De outro ângulo, mas também com as luzes sobre a revisão textual em
contexto editorial, a convite da editoria deste periódico que se inaugura, tive
a honra de apresentar meu ensaio “Outras margens da revisão de
textos: experiências com o literário”, em que abordo alguns saberes e
práticas mais específicos da revisão do texto literário, com breve discussão de
casos empíricos de revisão de textos literários contemporâneos. Este é um dos
temas a que me dedico há muitos anos, profissional e academicamente, e é uma
honra colaborar com a revista Gutenberg com este assunto. Neste texto,
como pesquisadora do Programa de Pós-Graduação em Estudos de Linguagens do
Centro Federal de Educação Tecnológica de Minas Gerais (CEFET-MG) e revisora de
prosa e verso, defendo a ideia de que “para um texto literário é
necessária uma revisão também literária, isto é, uma prática de revisão mais
sensível às questões que tocam esta arte, baseadas em decisões prévias ou
acordadas diligentemente com editores/as e autores/as”.
Outro ensaio que enriquece este primeiro número é o de Tagiane Mai, pesquisadora do Mestrado em Edição de Texto da
Faculdade de Ciências Sociais e Humanas da Universidade Nova de Lisboa
(Portugal), revisora e preparadora de textos da Editora da Universidade Federal
de Santa Maria (UFSM). Mai se dedica a um tema extremamente atual, desenvolvido
a partir da questão que já expõe desde o título de seu texto: “Romance de
entretenimento no Prêmio Jabuti 2020: inclusão ou exclusão?”. Vale ver
como e com que argumentos ela responde a essa provocação.
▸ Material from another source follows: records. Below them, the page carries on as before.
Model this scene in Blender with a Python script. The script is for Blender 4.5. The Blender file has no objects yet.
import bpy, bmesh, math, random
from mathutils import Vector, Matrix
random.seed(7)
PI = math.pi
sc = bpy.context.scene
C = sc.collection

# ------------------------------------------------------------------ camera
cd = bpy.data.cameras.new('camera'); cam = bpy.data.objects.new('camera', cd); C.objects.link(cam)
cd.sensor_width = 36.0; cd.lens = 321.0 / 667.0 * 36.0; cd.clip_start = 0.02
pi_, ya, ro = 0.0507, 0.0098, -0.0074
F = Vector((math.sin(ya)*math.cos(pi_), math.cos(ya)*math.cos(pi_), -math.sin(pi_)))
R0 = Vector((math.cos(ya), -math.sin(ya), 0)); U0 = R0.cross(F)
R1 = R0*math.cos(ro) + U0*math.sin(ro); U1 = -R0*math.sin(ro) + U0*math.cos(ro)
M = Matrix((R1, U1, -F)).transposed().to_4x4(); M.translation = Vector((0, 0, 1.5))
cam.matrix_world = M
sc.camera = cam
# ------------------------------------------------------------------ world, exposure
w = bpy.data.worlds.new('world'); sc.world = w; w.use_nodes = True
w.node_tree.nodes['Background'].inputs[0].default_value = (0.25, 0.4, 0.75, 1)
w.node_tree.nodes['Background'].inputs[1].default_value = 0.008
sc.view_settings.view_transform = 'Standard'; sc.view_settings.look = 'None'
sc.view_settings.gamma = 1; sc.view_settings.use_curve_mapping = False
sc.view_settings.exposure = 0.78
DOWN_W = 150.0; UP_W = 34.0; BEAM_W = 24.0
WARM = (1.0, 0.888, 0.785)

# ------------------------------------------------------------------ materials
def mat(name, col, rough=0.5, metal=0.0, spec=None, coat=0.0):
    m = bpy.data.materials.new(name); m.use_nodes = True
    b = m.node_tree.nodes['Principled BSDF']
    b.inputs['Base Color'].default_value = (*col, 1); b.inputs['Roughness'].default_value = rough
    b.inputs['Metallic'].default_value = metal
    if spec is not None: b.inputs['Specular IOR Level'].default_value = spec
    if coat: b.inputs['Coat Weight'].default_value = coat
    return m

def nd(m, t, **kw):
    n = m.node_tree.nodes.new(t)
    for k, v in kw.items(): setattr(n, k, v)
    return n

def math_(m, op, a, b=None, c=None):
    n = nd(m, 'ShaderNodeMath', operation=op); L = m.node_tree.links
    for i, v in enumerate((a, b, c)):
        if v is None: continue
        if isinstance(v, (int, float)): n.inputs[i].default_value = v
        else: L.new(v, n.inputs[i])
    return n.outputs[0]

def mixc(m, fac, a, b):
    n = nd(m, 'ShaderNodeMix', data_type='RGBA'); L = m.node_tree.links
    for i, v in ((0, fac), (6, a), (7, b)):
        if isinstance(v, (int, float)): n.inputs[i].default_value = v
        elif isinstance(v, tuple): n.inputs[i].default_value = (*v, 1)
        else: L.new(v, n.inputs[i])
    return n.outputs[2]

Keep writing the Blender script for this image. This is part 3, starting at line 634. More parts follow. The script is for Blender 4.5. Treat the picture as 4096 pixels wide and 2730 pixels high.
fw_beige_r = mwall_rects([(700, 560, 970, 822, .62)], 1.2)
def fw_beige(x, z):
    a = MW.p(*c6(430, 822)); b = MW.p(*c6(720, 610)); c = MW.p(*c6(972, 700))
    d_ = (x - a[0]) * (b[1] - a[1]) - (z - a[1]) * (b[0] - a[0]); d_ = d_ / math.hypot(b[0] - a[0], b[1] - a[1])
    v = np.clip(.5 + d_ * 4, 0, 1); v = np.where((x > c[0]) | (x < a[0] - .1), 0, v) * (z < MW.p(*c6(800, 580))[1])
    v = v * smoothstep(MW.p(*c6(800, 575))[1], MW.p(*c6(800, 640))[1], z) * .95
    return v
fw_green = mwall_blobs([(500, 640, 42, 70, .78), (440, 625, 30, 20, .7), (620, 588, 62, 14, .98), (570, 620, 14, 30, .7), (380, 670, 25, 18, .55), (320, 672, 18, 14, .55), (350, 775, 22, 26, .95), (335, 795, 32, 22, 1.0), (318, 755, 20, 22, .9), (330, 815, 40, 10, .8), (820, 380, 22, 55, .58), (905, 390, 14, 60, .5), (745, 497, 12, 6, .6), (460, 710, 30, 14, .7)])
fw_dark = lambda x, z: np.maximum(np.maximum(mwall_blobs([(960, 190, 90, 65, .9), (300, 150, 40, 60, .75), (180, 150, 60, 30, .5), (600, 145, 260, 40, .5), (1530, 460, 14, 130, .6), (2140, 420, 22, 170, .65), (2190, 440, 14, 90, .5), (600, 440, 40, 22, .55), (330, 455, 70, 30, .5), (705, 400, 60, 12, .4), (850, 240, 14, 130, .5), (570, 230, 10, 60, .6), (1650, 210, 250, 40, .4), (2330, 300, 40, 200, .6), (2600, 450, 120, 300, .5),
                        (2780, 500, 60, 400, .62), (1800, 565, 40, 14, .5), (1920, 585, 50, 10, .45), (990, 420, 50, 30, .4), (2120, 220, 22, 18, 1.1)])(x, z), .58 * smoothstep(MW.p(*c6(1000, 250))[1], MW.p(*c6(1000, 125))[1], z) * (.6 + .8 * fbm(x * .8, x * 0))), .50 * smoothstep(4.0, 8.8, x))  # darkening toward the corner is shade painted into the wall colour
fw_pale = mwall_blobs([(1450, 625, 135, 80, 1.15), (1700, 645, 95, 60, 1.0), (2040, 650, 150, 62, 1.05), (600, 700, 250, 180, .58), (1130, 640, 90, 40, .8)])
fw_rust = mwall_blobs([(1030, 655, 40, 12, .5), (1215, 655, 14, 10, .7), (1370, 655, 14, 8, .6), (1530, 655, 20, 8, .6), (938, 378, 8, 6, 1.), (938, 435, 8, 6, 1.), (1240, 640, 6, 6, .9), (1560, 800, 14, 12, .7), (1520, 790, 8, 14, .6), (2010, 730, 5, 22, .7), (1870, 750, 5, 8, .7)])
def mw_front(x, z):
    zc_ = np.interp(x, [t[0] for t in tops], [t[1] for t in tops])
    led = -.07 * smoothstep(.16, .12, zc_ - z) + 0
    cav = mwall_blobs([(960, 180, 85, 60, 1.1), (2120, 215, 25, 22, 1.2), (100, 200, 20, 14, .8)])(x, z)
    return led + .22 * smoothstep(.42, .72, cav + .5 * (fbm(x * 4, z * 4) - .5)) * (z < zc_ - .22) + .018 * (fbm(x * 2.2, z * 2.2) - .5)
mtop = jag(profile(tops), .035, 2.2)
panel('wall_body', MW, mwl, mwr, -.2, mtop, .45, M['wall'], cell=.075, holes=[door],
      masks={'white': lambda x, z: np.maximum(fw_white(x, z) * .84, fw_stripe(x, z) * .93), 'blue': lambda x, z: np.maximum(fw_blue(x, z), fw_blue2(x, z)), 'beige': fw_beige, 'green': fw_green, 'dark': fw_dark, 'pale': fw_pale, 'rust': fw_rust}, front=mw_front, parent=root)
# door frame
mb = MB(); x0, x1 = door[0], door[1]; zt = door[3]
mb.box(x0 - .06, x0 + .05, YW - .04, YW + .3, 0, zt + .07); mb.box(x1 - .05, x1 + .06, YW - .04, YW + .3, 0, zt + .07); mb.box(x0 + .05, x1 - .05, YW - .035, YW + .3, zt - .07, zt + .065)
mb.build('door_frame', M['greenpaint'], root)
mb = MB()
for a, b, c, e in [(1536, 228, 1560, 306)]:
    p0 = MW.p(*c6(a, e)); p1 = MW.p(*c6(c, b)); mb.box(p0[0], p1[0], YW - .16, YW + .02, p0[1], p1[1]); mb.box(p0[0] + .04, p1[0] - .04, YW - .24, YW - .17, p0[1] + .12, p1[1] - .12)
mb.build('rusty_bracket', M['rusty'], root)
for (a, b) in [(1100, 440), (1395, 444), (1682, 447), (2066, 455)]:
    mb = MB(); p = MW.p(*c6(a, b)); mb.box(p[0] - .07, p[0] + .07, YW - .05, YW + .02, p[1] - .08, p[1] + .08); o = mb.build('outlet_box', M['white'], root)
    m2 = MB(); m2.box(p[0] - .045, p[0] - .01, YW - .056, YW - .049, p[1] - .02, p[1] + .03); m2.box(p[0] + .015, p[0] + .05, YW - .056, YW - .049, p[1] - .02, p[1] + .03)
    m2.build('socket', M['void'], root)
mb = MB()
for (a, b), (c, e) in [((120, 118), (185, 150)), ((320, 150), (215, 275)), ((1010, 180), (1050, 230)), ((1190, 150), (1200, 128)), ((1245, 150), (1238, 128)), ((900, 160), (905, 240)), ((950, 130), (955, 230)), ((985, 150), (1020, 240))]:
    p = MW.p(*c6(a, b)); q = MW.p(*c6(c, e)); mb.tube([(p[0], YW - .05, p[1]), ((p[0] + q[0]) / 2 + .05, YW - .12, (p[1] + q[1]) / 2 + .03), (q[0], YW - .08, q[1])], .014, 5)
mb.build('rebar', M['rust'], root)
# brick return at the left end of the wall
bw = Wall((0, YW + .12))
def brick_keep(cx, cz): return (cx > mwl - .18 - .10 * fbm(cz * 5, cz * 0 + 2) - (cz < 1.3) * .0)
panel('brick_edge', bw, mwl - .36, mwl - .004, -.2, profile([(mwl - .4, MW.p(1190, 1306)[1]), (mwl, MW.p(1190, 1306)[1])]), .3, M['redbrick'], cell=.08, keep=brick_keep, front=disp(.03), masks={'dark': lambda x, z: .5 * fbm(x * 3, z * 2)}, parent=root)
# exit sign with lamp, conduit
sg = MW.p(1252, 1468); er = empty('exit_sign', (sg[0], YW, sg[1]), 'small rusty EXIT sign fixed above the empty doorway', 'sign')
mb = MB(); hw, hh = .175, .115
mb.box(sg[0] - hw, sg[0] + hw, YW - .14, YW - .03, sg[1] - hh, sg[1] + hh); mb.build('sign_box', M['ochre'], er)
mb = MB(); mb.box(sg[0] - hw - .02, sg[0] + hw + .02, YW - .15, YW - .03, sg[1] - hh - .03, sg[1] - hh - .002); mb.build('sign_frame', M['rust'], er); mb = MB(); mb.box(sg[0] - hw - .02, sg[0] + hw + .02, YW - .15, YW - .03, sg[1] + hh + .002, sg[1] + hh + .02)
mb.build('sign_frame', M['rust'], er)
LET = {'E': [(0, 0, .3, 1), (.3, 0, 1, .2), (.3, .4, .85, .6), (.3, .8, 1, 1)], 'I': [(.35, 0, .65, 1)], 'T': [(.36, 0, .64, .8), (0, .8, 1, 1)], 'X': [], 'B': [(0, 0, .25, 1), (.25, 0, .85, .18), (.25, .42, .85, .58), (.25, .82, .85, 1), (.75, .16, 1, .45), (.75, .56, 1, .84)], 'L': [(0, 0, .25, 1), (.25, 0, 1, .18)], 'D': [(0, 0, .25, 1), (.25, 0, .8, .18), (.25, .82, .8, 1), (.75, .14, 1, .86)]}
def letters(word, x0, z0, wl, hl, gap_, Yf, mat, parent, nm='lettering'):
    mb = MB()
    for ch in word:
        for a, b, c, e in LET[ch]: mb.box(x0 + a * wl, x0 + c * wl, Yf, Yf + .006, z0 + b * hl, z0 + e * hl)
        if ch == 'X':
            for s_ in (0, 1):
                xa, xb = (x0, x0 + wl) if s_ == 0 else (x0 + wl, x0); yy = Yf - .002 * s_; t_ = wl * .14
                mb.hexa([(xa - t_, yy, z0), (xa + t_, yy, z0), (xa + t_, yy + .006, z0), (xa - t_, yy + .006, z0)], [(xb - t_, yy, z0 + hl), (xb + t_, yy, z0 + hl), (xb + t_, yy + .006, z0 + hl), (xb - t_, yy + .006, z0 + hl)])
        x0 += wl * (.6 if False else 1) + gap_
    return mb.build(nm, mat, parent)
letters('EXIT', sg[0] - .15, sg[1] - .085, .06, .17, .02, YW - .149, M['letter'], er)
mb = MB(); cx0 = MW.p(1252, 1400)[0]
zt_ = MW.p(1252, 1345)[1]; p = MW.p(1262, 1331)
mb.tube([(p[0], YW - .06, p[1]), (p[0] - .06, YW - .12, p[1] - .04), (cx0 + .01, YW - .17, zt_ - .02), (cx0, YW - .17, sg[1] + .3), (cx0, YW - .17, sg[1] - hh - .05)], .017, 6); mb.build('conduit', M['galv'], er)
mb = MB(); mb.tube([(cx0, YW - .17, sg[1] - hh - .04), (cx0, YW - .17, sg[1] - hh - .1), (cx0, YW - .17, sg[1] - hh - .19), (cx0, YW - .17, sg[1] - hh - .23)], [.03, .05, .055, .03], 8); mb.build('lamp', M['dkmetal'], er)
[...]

Para encerrar o número inicial desta revista que nasce com viço e
frescor, apresentamos a resenha de autoria do pesquisador Mário Vinícius
Ribeiro Gonçalves, designer, mestre em Design Gráfico Multimídia pela École Supérieure d’Art des
Pyrénées (ESAP-Pau) e pós-graduado (post-master) em Pesquisa Tipográfica
no Atelier National de Recherche Typographique
(ANRT), na França, atualmente doutorando em Estudos de Linguagens no CEFET-MG.
Em “Tinha um editor no meio do caminho, de José de Souza Muniz
Jr.”, Mário Vinícius comenta e aprecia uma obra que existe como um dos
volumes da coleção “Questões contemporâneas de edição, preparação e
revisão textual”, em pleno andamento pela editora mineira Gulliver, no selo Artigo A.
Como se vê nesse elenco de textos submetidos à revista Gutenberg,
avaliados por um conselho que pôs a rodar as engrenagens deste periódico, agora
lançado, podemos dizer que os estudos de edição, sob diversos aspectos,
encontraram lugar acolhedor e adequado a que se dirigir na forma de artigos,
ensaios e resenhas. É questão de ouvir o clique.